Each time, he rushed over to crews carrying victims on stretchers to examine bodies being brought past. But none of those recovered so far were those of his son Dmytro, 37, daughter-in-law Alyona, 38, and granddaughter Sofia, aged nine.

“My son, daughter-in-law and granddaughter are here,” Yavorskyi said. “They’ve been killed here, all three of them. Within a second.”

Yavorskyi, a veteran of the military, was assuming the worst. The family lived on the first (U.S. second) floor of the apartment and rescuers told him they had detected no signs of life in the rubble of a collapsed entrance to the building.

“No, again, that’s not it,” he said after hurriedly checking a new victim being brought out. “That’s an elderly person. It’s not him.”

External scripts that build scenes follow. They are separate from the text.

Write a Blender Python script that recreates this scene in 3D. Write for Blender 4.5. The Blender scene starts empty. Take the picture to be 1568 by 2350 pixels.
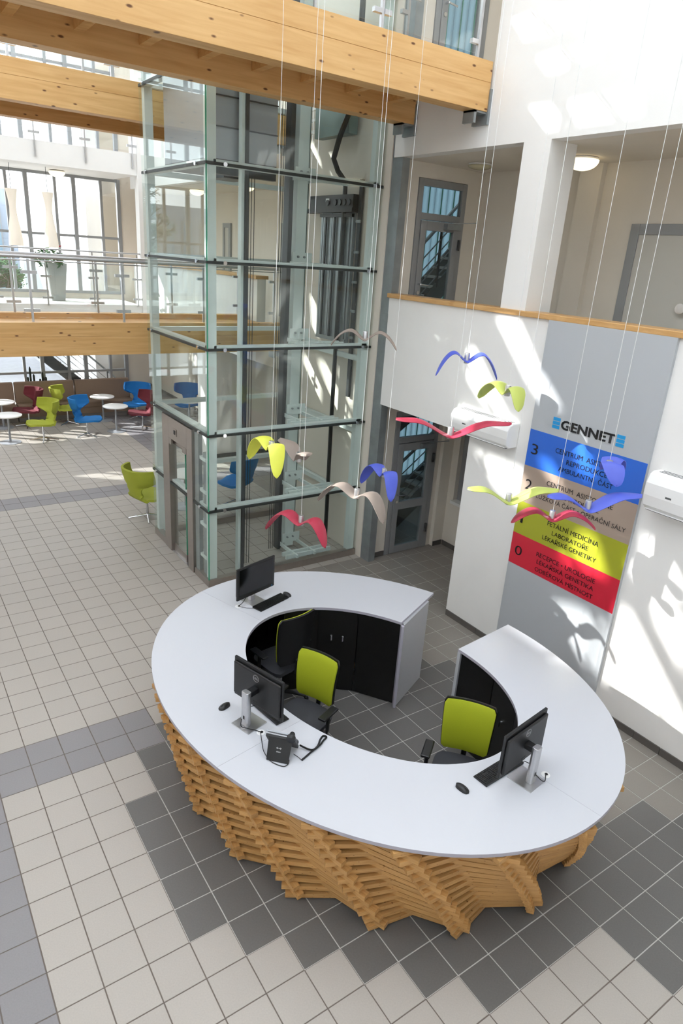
import bpy, bmesh, math, random
import numpy as np
from mathutils import Vector, Matrix
from mathutils.geometry import delaunay_2d_cdt
random.seed(7)
T = 0.3                      # one floor tile in metres; architecture below is given in tiles
SC = bpy.context.scene
COL = SC.collection

# ---------------------------------------------------------------- camera
CAMR = [[0.8262143825, -0.5596671491, 0.0643620723],
        [-0.1510166463, -0.3300961789, -0.9317888630],
        [0.5427372906, 0.7601376158, -0.3572492666]]      # right, down, forward
CAMP = Vector((-0.32998912, -5.32707913, 4.65769527))
FPX = 1530.304
cd = bpy.data.cameras.new('camera'); cam = bpy.data.objects.new('camera', cd); COL.objects.link(cam)
r_, d_, f_ = [Vector(v) for v in CAMR]
m = Matrix((( r_.x, -d_.x, -f_.x, CAMP.x), (r_.y, -d_.y, -f_.y, CAMP.y), (r_.z, -d_.z, -f_.z, CAMP.z), (0, 0, 0, 1)))
cam.matrix_world = m
cd.sensor_fit = 'HORIZONTAL'; cd.sensor_width = 36.0; cd.lens = FPX / 1568.0 * 36.0
cd.clip_start = 0.05; cd.clip_end = 500
SC.camera = cam
def project(p):
    c = Vector(p) - CAMP
    z = c.dot(f_)
    if z < 0.05: return None
    return (784 + FPX * c.dot(r_) / z, 1175 + FPX * c.dot(d_) / z, z)

# ---------------------------------------------------------------- world, sun, exposure
w = bpy.data.worlds.new('sky'); SC.world = w; w.use_nodes = True
bg = w.node_tree.nodes['Background']
bg.inputs[0].default_value = (0.94, 0.965, 1.0, 1); bg.inputs[1].default_value = 2.7
sd = bpy.data.lights.new('sun', 'SUN'); sun = bpy.data.objects.new('sun', sd); COL.objects.link(sun)
sd.energy = 8.5; sd.angle = math.radians(0.6); sd.color = (1.0, 0.985, 0.96)
SUND = Vector((1.3, -1.0, -0.88))
sun.rotation_euler = SUND.to_track_quat('-Z', 'Y').to_euler()
sun.location = (-4, 20, 16)
vs = SC.view_settings
SC.display_settings.display_device = 'sRGB'
vs.view_transform = 'Standard'; vs.look = 'None'; vs.gamma = 1.0; vs.use_curve_mapping = False
vs.exposure = 0.63
cy = SC.cycles
cy.max_bounces = 12; cy.diffuse_bounces = 6; cy.glossy_bounces = 4; cy.transmission_bounces = 6
cy.transparent_max_bounces = 40; cy.sample_clamp_indirect = 6.0
cy.use_denoising = True; cy.caustics_reflective = False; cy.caustics_refractive = False

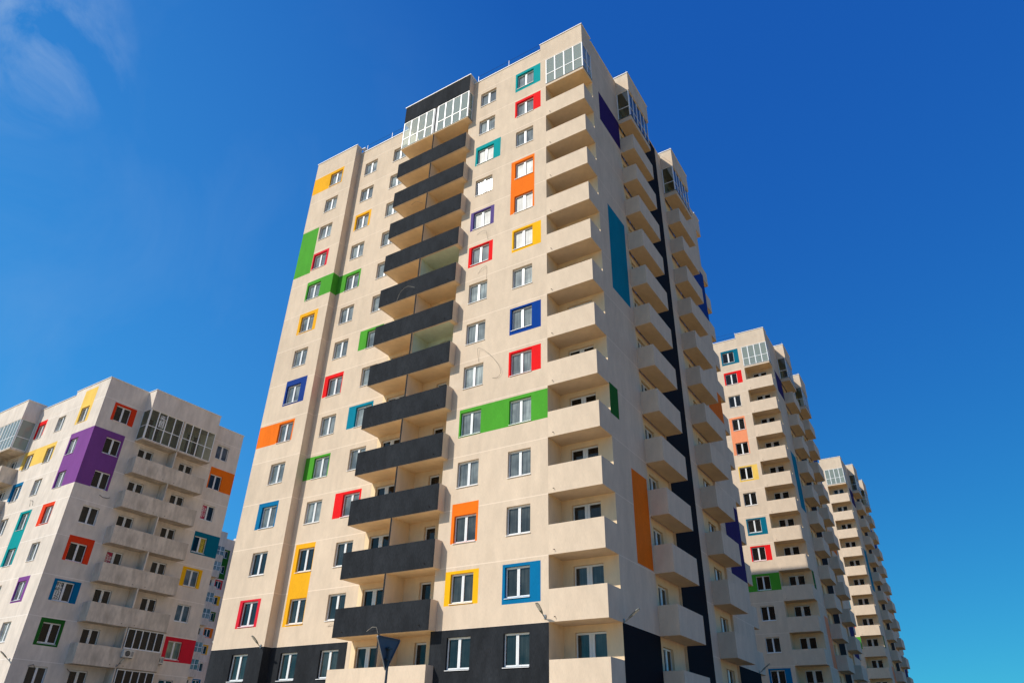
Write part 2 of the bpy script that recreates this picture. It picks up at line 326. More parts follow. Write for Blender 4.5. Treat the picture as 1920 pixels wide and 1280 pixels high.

Around him, crews clambered up and down vast piles of smouldering rubble and made their way through twisted metal and debris. Cranes shifted slabs of concrete out of the way to enable rescuers to sift through the mounds.

Yavorskyi, clad in a simple green raincoat and woollen hat against the damp and cold, lost patience.

“Right from the very collapse of the Soviet Union in 1991, he had a single goal — to destroy our great country, Ukraine,” he said, referring to Russian President Vladimir Putin.

“That’s why I want all of Russia die along with Putin. Everyone will now hate them all for 100 years. He will never stop. Not until he destroys all of Ukraine.”